И.Ю.Шауб
Языческие истоки сюжета картины Джорджоне «Юдифь»*
Главная тема картины Джорджоне - женщина, торжествующая победу над мужчиной. Библейская Юдифь, несущая голову Олоферна, напоминает не только новозаветную Саломею с головой Иоанна Крестителя, но и ветхозаветную Далилу, острижение которой волос Самсона является смягченным вариантом обезглавливания, поскольку по первобытным представлениям разных народов сама жизнь заключена в волосах.
Если трактовать образ Юдифи в картине Джорджоне с позиций аналитической психологии, то он должен восходить к архетипу «великого женского образа матери» (по терминологии К.Юнга). Для Восточного Средиземноморья и Малой Азии был характерен культ Великой богини-матери, которая являлась верховным божеством для неолитического населения Ближнего Востока. В рельефах, представленных на стенах святилищ Чатал Хююка, антропоморфный облик всегда придавался только богине, мужское божество выступало в виде бычьей или бараньей головы.

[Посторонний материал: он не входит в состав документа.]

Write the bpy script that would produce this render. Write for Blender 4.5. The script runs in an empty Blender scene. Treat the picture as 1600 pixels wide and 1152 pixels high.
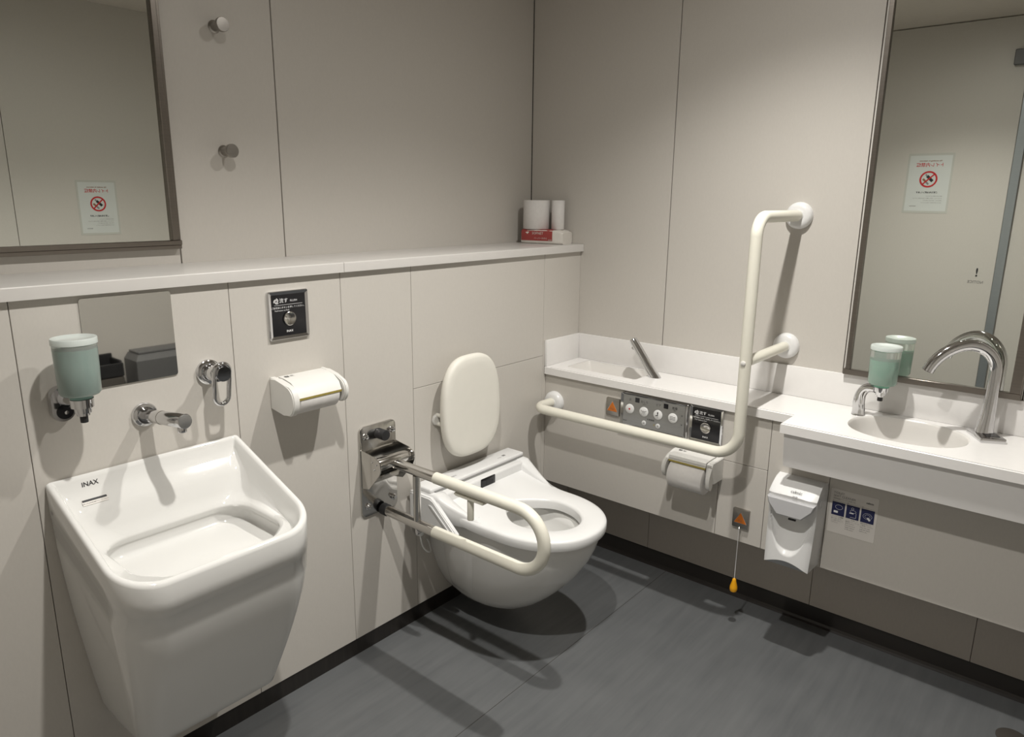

Неолитический анатолийский культ богини-матери, связанный со смертью, совпадает с аналогичным культом минойского Крита. Здесь главным божеством была Великая богиня всего сущего с подчиненным ей страдающим мужским умирающим и возрождающимся божеством. Аналогичный малоазийскому и критскому культ Великой богини сохранился до настоящего времени у шактистов, или тантристов, в Индии.
В образе «Юдифи» Джорджоне (и у других художников европейского Ренессанса, прежде всего Л. Кранаха) «нашла отражение бессознательная образность древнего культа Великой богини-матери Восточного Средиземноморья в ее аспекте мужеубийцы» (с. 10). Автор реферируемой статьи высказывает предположение, что в ближневосточносредиземноморском ареале почитания Великой богини существовал культ отделенной от тела мужской головы, связанной с ритуалами плодородия. Именно к ее образу и к обрядам ее культа восходит сюжет, гениально воплощенный Джорджоне в картине «Юдифь».
* Шауб И.Ю. Языческие истоки картины Джорджоне «Юдифь» // Итальянский сборник. - СПб., 2000. —№ 4: От древности до ХХ века. - С.5-18.
Вдохновленный могучим архетипом, венецианский художник создал всеохватывающий образ, который «позволяет современному зрителю рассуждать не только о его символическом значении, но и о психологическом подтексте, и о вечной взаимообусловленности жизни и смерти, цветения и праха, добра и зла» (с. 13).